Question

In writing a login module, I want to log IP's as an additional measure for verifying who's on the other side is still the same person on the other side.

I'm using $_SERVER['REMOTE_ADDR'] as one (of many) ways to get the remote machine's IP address. Aside from an IPv4 or IPv6 address, are there any other values i should expect this to return?

Was it helpful?

Solution

There's really no added security to checking IP addresses as these can be easily spoofed and anyone who's savvy enough to be intercepting POST transactions is probably doing this anyways.

Also, you may be potentially annoying legitimate users. Think of the instance where a person may be in a location where there are several free open wifi hotspots. When they get to your login page, they may be connected to one hotspot but by the time they sign in, their machine may have decided another router is a better option and therefore their IP will change. Believe it or not, this may deter some (albeit, very few) easily-frustrated users.

Honestly, I just wouldn't bother. Using SSL, if you can, is usually the best way to go to avoid security issues like the one you're describing. Good luck with your project.

OTHER TIPS

According to the PHP online documentation only an IP address should be returned.

http://us.php.net/manual/en/reserved.variables.server.php

“'REMOTE_ADDR':

The IP address from which the user is viewing the current page.”

The value can be an IPv4 or IPv6 address. Although you will probably only get canonical values be aware that IP addresses can be written in several ways. 192.0.2.1 is the same as 192.000.002.001, 2001:db8::1 is the same as 2001:0db0:0000:0000:0000:0000:0000:0001, etc. IPv4 addresses can even be written in IPv6 notation like ::ffff:192.0.2.1 or ::ffff:c000:0201 if the webserver accepts IPv4 connections on IPv6 sockets. I see that on Linux systems a lot.

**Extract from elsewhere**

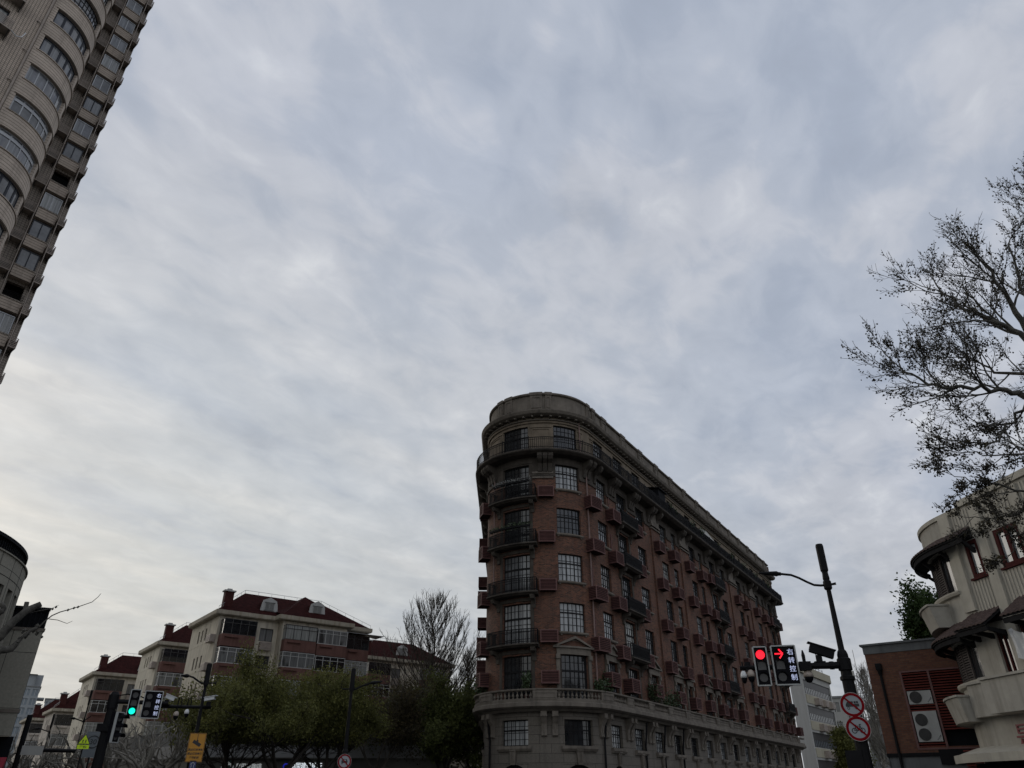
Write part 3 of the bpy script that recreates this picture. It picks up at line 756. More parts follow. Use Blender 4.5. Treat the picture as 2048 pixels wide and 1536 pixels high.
def tower():
    d = (sin(radians(36)), cos(radians(36)))
    s1 = (-30.55, 29.35)
    flatL = 22.0
    p0 = (s1[0] - d[0] * flatL, s1[1] - d[1] * flatL)
    C = (-32.62, 31.5); Rr = hypot(s1[0] - C[0], s1[1] - C[1])
    a0 = degrees(atan2(s1[1] - C[1], s1[0] - C[0]))
    pts = [p0]
    nn = 40
    for i in range(nn + 1):
        t = radians(a0 + (118 - a0) * i / nn); pts.append((C[0] + Rr * cos(t), C[1] + Rr * sin(t)))
    P = Path(pts, s0=flatL)
    root = thing('apartment_tower', 'tall beige tiled residential tower with curved window bays leaning in at the left edge', 'tower', (-33, 31, 0))
    Ht = 86.0; FH = 2.8; z_ref = 44.35
    arcL = Rr * radians(118 - a0)
    rt = random.Random(4)
    ops = []; wins = []
    k0 = -14; k1 = 13
    for k in range(k0, k1):
        zt = z_ref + FH * k
        wins.append((0.32, 3.55, zt - 1.34, zt + 0.06, 'c', k)); wins.append((3.95, 4.95, zt - 1.34, zt + 0.06, 'e', k))
        for q in (0,):
            wins.append((-3.1, -1.75, zt - 1.25, zt + 0.02, 'f', k)); wins.append((-8.1, -6.6, zt - 1.25, zt + 0.02, 'f', k))
    wins = [q for q in wins if 3 < q[2] and q[3] < Ht - 2]
    mb = MB()
    wall(mb, P, -flatL, 0.0, 0, Ht, [q[:4] for q in wins], dep=0.28)
    mb.build('tiled_wall', MT['tile'], root)
    mb = MB()
    wall(mb, P, 0.0, arcL, 0, Ht, [q[:4] for q in wins], dep=0.3)
    mb.build('curved_wall', MT['tileband'], root)
    lm = [MT['g_tower'], MT['g_tower'], MT['g_tower2'], MT['g_mid'], MT['g_tower']]
    for a, b, c, e, kd, k in wins:
        vis = 24 < c < 62
        if not vis and kd == 'e': continue
        fm = rt.choice([MT['navy'], MT['navy'], MT['alu']]) if kd != 'c' else (MT['alu'] if k in (-3, -2, -1) else MT['navy'])
        if k >= 2 and kd == 'c': fm = MT['steel']
        ny = 1 if k < 2 else (3 if kd == 'c' else 1)
        nx = {'c': 5 if k not in (-3,) else 4, 'e': 2, 'f': 2}[kd] * (2 if (k >= 2 and kd == 'c') else 1)
        window(P, a, b, c, e, nx, ny, root, fm, rt.choice(lm), off=-0.22, fr=0.09, bar=(0.15 if fm is MT['navy'] else 0.08) if ny == 1 else 0.05, tz=(e - 0.33) if (k in (-3, -2) and kd == 'c') else None)
    mb = MB()
    for k in range(k0, k1):      # thin drip lips over and under the strip windows
        zt = z_ref + FH * k
        if zt > Ht - 3: continue
        pbox(mb, P, 0.2, 5.2, 0.0, 0.05, zt + 0.08, zt + 0.13); pbox(mb, P, 0.2, 5.2, 0.0, 0.06, zt - 1.42, zt - 1.36)
    mb.build('window_ledges', MT['tileband'], root)
    # air conditioner racks on the flat wall
    def rack(PP, a, b, z, dp=0.75, h=0.62):
        b_ = MB()
        for i in range(6):
            z_ = z + 0.04 + h * i / 5
            pbox(b_, PP, a, b, dp - 0.03, dp, z_, z_ + 0.045)
            for q in (a, b - 0.03): pbox(b_, PP, q, q + 0.03, 0, dp - 0.031, z_, z_ + 0.045)
        for q in (a, b - 0.04): pbox(b_, PP, q + 0.001, q + 0.039, dp - 0.045, dp - 0.031, z, z + h + 0.08)
        pbox(b_, PP, a, b, 0.0, dp - 0.03, z - 0.1, z)
        pplate2 = [(a, z - 0.1)]
        o = b_.build('air_conditioner_rack', MT['rack'], root)
        g = MB()
        for q in (a + 0.06, b - 0.12):
            A0, A1, A2 = PP.P(q, 0, z - 0.55), PP.P(q, 0, z - 0.1), PP.P(q, dp - 0.05, z - 0.1)
            B0, B1, B2 = PP.P(q + 0.06, 0, z - 0.55), PP.P(q + 0.06, 0, z - 0.1), PP.P(q + 0.06, dp - 0.05, z - 0.1)
            g.face([A0, A1, A2]); g.face([B0, B2, B1]); g.face([A0, A2, B2, B0]); g.face([A0, B0, B1, A1]); g.face([A1, B1, B2, A2])
        if rt.random() < 0.75: pbox(g, PP, a + 0.12, b - 0.15, 0.15, dp - 0.2, z + 0.01, z + 0.5)
        g.build('rack_bracket', MT['acdark'], o)
    for k in range(-7, 6):
        zt = z_ref + FH * k
        rack(P, -2.95, -1.35, zt - 1.95)
        rack(P, -8.0, -6.5, zt - 1.95)
    # white pipe with brackets
    b = MB(); b.tube([P.P(-0.1, 0.12, 1), P.P(-0.1, 0.12, Ht - 1)], 0.055, 7)
    z = 3
    while z < Ht - 2:
        b.tube([P.P(-0.1, 0.12, z), P.P(-0.42, 0.05, z + 0.05)], 0.035, 5); z += 2.8
    b.build('drainpipe', MT['rack'], root)
    zc = z_ref - 0.9
    b = MB(); pp = [P.P(-1.35, 0.3, zc - 0.7), P.P(-1.0, 0.25, zc - 0.85), P.P(-0.72, 0.2, zc - 0.6), P.P(-0.66, 0.14, zc - 0.25), P.P(-0.62, 0.05, zc + 0.05)]
    b.tube(pp, 0.035, 6); b.build('loose_hose', MT['white'], root)
    # ---- wing set back on the right
    w1 = azp(-43.2, 56.0); dd = d
    L1 = 3.55
    wp = [(w1.x, w1.y), (w1.x + dd[0] * L1 * 1.0, w1.y + dd[1] * L1), ]
    we = azp(-39.33, 56.6)
    nd = (we - w1); nd.normalize()
    Q = Path([(w1.x, w1.y), (we.x, we.y), (we.x - 8 * cos(radians(18)), we.y + 8 * sin(radians(38)) + 3)])
    Lw = (Vector((we.x, we.y)) - Vector((w1.x, w1.y))).length
    def qs(azd):                     # s on the wing front for an azimuth
        lo, hi = 0.0, Lw
        for _ in range(40):
            m_ = (lo + hi) / 2; p = Q.P(m_)
            if degrees(atan2(p.x, p.y)) < azd: lo = m_
            else: hi = m_
        return lo
    sp, sb0, sb1 = qs(-41.55), qs(-41.3), qs(-39.98)
    FHw = 2.82; zr = 65.35
    mb = MB(); bays = []
    for k in range(-22, 7):
        zt = zr + FHw * k
        if zt < 6 or zt > Ht - 1: continue
        bays.append((sb0 + 0.05, sb1 - 0.05, zt - 1.55, zt, k))
    wall(mb, Q, 0, Q.L[-1], 0, Ht, [q[:4] for q in bays], dep=0.35)
    mb.build('wing_wall', MT['tilewing'], root)
    opened = (-7, -11)
    for a, b, c, e, k in bays:
        if not (20 < c < 78): continue
        m1 = MB()
        pbox(m1, Q, sb0 - 0.05, sb1 + 0.02, 0.0, 0.55, c - 1.05, c - 0.14)
        m1.build('bay_parapet', MT['tileband'], root)
        m1 = MB(); pbox(m1, Q, sb0 - 0.08, sb1 + 0.05, 0.0, 0.6, c - 0.139, c - 0.03)
        m1.build('bay_sill', MT['tilewing'], root)
        if k in opened:
            m1 = MB(); pbox(m1, Q, sb0 + 0.1, sb1 - 0.1, -1.5, -1.45, c - 0.2, e)
            for q in range(5): pbox(m1, Q, sb0, sb1, 0.52, 0.55, c + 0.02 + q * 0.12, c + 0.045 + q * 0.12)
            m1.build('open_balcony', MT['iron'], root); continue
        fm = rt.choice([MT['alu'], MT['alu'], MT['navy'], MT['alu']])
        o = window(Q, sb0, sb1, c - 0.03, e, 2, 1, root, fm, rt.choice(lm), off=0.36, fr=0.07, bar=0.07, name='bay_window')
        m1 = MB()
        for q in (sb0, sb1 - 0.03): pbox(m1, Q, q, q + 0.03, 0.0, 0.359, c - 0.03, e)
        pbox(m1, Q, sb0 + 0.03, sb1 - 0.03, -0.3, 0.359, e - 0.04, e)
        m1.build('bay_cheek', MT['tilewing'], o)
    for k in range(-22, 7):
        zt = zr + FHw * k
        if 20 < zt < 78:
            rack(Q, sp - 0.75, sp + 0.12, zt - 2.35, 0.75, 0.6)
            rack(Q, sb1 + 0.12, Lw - 0.02, zt - 2.5, 0.9, 0.62)
    for t in (sp + 0.03, sb1 + 0.1):
        b = MB(); b.tube([Q.P(t, 0.92, 1), Q.P(t, 0.92, Ht)], 0.035, 6); b.build('drainpipe', MT['rack'], root)
    # link between bay and wing, roof
    e_ = P.P(arcL - 0.05); mb = MB()
    LK_ = Path([(e_.x, e_.y), (w1.x + 0.3, w1.y - 0.2)])
    wall(mb, LK_, 0, LK_.L[-1], 0, Ht, [], 0); mb.build('link_wall', MT['tilewing'], root)
    mb = MB()
    back = (-60, 55)
    pl = [P.P(t, 0, Ht) for t in P.brk(-flatL, arcL)] + [Q.P(t, 0, Ht) for t in (0, Lw, Q.L[-1] - 0.01)] + [Vector((back[0], back[1], Ht)), Vector((p0[0] - 20, p0[1] + 15, Ht))]
    mb.face(pl); mb.build('roof_slab', MT['concrete'], root)
    BK = Path([(Q.P(Q.L[-1] - 0.01).x, Q.P(Q.L[-1] - 0.01).y), back, (p0[0] - 20, p0[1] + 15), p0])
    mb = MB(); wall(mb, BK, 0, BK.L[-1], 0, Ht, [], 0); mb.build('rear_wall', MT['tilewing'], root)
MT['acdark'] = paint('dark_grey_unit', (0.05, 0.045, 0.04), 0.6, 0.3, 4)
tower()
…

Logging IP addresses should not be a problem as long as you reserve enough space. Actually using IP addresses for access control is getting more and more tricky these days. Because big parts of the world have run out of new IPv4 addresses you will see that ISPs have to use NAT on a large scale to keep connecting new customers to the IPv4 internet. These large scale NATs will use a pool of public IPv4 addresses for maybe thousands of customers. One IP address can be used by many customers, and one customer might end up using different addresses from the pool.

In IPv6 tracking the IP address has other things to take into account. The original IPv6 auto-configuration mechanism is based on using the MAC address as part of the IPv6 address. Because of privacy concerns most operating systems now use a (kind of) randomly generated interface identifier (usually the last 64 bits of the address) for outgoing connections, and those bits can/will can change over time. Some operating systems (Mac OS X) even keep statistics on whether IPv4 or IPv6 is faster and I have seen clients switch back and forth between IPv4 and IPv6 on occasion.

And then you can have users that roam from one wireless hotspot or office network to another, thereby switching IP addresses.

So I think logging IP addresses might make sense based on what you want to do with the data, but using them as (part of) a form of access control might cause more trouble than it's worth.